Developer’s proposal for the site

So if the developer wants to demolish the United Memorial Church, how did it end up being considered for heritage registration? The Heritage Property Act allows third-parties to submit heritage applications and that’s what happened with the United Memorial Church. The applicant for the United Memorial Church came from a neighbourhood resident and member of the group fighting the development proposal.

Before coming to Council, all potential heritage properties are evaluated by the Heritage Advisory Committee using a scoring matrix. To be registered, buildings must score 50 or more. The United Memorial Church received a score of 51. The scoring system is a bit flawed in that the age category prioritizes Victorian architecture and earlier while penalizing newer buildings like the United Memorial Church. There is a lot that has happened since 1917 that is also worth protecting, but our outdated heritage system doesn’t recognize that.

Much of the discussion at Council fixated on the score of 51 and the suggestion that the Committee had been overly generous. A lot of Councillors were also not impressed with the unusual third-party application process. Concerns over the third-party application and the development proposal, I think, clouded the issue. All that Council should have been concerned with was does the property meet the standards for registration? For my part, I was satisfied that, given the Church’s history, that it’s worth saving. I accepted the Heritage Advisory Committee’s recommendation, but most of my colleagues didn’t. The motion to register the United Memorial Church failed 4-13 with myself, Nicoll, Hendsbee and Smith voting in favour and the rest voting against. It’s too bad as, had the building been registered, the developer might have had to take a second look to see if there is any potential for adaptive reuse. While the fate of the development proposal is unknown, one way or the other, the United Memorial Church is likely to be demolished.
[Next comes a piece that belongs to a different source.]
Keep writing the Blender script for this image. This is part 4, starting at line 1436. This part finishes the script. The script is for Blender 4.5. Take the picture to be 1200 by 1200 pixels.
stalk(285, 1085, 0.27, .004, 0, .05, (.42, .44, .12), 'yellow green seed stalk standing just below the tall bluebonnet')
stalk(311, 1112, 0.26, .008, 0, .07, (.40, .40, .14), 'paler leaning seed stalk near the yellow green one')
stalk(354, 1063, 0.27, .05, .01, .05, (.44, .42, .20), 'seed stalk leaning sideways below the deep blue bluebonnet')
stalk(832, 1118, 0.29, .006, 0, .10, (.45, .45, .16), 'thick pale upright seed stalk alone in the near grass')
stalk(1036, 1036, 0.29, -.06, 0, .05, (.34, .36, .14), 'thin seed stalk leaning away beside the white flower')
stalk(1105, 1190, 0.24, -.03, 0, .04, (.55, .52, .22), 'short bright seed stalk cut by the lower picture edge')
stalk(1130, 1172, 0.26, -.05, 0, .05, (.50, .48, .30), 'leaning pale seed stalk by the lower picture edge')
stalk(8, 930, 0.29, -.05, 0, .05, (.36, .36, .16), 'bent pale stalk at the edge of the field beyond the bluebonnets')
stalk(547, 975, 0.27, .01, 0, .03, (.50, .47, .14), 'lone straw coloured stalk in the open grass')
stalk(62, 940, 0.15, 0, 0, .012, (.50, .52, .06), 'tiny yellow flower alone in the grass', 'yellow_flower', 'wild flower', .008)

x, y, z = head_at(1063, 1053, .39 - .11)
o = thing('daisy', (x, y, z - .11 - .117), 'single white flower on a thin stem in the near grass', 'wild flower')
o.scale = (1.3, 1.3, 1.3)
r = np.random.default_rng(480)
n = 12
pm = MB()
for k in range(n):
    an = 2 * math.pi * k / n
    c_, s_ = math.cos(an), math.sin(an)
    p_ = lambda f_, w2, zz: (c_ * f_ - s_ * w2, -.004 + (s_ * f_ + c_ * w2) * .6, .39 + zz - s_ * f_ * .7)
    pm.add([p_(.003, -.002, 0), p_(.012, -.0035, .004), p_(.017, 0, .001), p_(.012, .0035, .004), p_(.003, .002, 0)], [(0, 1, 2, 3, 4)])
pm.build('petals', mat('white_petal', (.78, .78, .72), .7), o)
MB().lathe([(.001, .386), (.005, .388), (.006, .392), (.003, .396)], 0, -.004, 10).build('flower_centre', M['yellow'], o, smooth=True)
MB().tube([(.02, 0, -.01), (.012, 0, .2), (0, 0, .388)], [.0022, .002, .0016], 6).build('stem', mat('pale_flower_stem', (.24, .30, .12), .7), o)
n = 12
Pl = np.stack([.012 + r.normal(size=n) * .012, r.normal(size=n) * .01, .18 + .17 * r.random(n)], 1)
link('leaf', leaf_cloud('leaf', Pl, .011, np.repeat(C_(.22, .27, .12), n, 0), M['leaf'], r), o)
A pity.


  • Granted noise bylaw exemptions for Pride and the Jazz Festival
  • Allowed the Village on Main Business Improvement District to place a  sign in the green space between Tacoma and Main
  • Established an administrative order for the interim museum grants program
  • Approved partnership agreements with Zhuhai, China and Gdyina, Poland
  • Amended the Special Events grants program to create a distinction between annual and one-time events, reduced the budget minimum for events to qualify, and added more flexibility on application deadlines (two intakes rather than one)
  • Started the process of planning for the Ragged Lake Industrial Park (terms of reference for the background studies)
  • Discontinued the pilot program of having the bus to the Eastern Shore (Route 370) stop at Mic Mac Mall due to a lack of boardings at the Mall (just 3 a day)
  • Gave first reading to consider a 14 storey building at the corner of Robie and Pepperell and for a townhouse development at Brewer Court in Cowie Hill
  • Asked for a staff report to develop a park plan for the former Rehabilitation lands in Cole Harbour
  • Supported the selection of William Brewer as Halifax Town Crier for Districts 5 and 7
  • Requested staff coordinate with the Province to look at improvements to the intersection of the Beaverbank Connector and the Old Sackville Road.